Exchange, two years on

Today marks two years from the day that I left Sydney to embark upon the most challenging, heartwarming and definitive six months of my life.  Two years ago, I packed my things and moved to the other side of the world for half a year, and it was on my first day in college, terrified and tired and my face tear-stained, that I met Anna.

She was super sweet and had it all together, and we quickly became friends – we cooked together, partied together, travelled together.  And when Anna left college at the end of the semester, I felt her absence keenly.

I hadn’t seen her since June 2015, and then at the end of December 2016, I was lucky enough to have a visit from my beautiful Danish college buddy!

Hosting her at my place felt like a return to Italy of sorts, like we had switched back to our times planning holidays in each others’ rooms and cooking dinner together in the college shared kitchen.  During the three weeks of Anna’s stay in Sydney, we managed two road trips, met wild kangaroos in Booderee National Park, went stand-up paddle-boarding in Jervis Bay, walked through Jenolan Caves, hiked in Katoomba National Park, stood and bathed in Wentworth Falls, explored the alleyways of Melbourne, watched the Australian Open on the big screen in Federation Square, got caught in the rain while walking from Coogee to Bondi, and traversed Sydney city several times over (just to name a few things)!

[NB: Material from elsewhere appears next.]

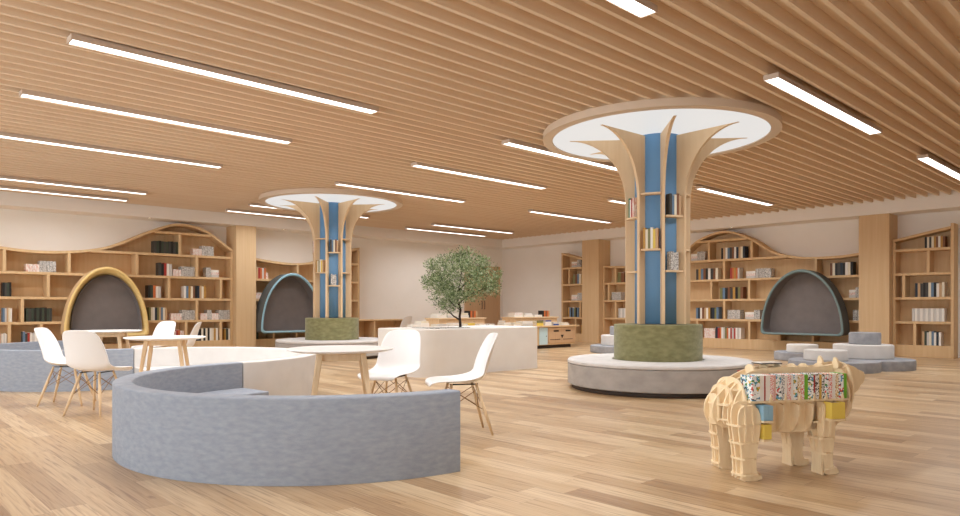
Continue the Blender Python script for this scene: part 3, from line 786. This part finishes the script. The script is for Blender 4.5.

And then, just like that, the three weeks was over and we were back at Sydney Airport and I stood there waving goodbye, sniffing and wiping tears from my cheeks, as Anna passed through the Departures gate.

Spending those weeks with Anna reaffirmed for me what I already knew when I left Italy all those months ago.  That the real legacy of exchange programs is not the education, the language, the culture.  It’s not the travel or the amazing things you see and experience.  All of these are truly great and essential things, but the most definitive element is the people, the international network of sisters and brothers which you create through these travels and through these experiences.  The body of amazing humans who become your points of contact all over the world so that at the end, you have family in all corners of the globe.  And that’s an incredibly valuable thing to have.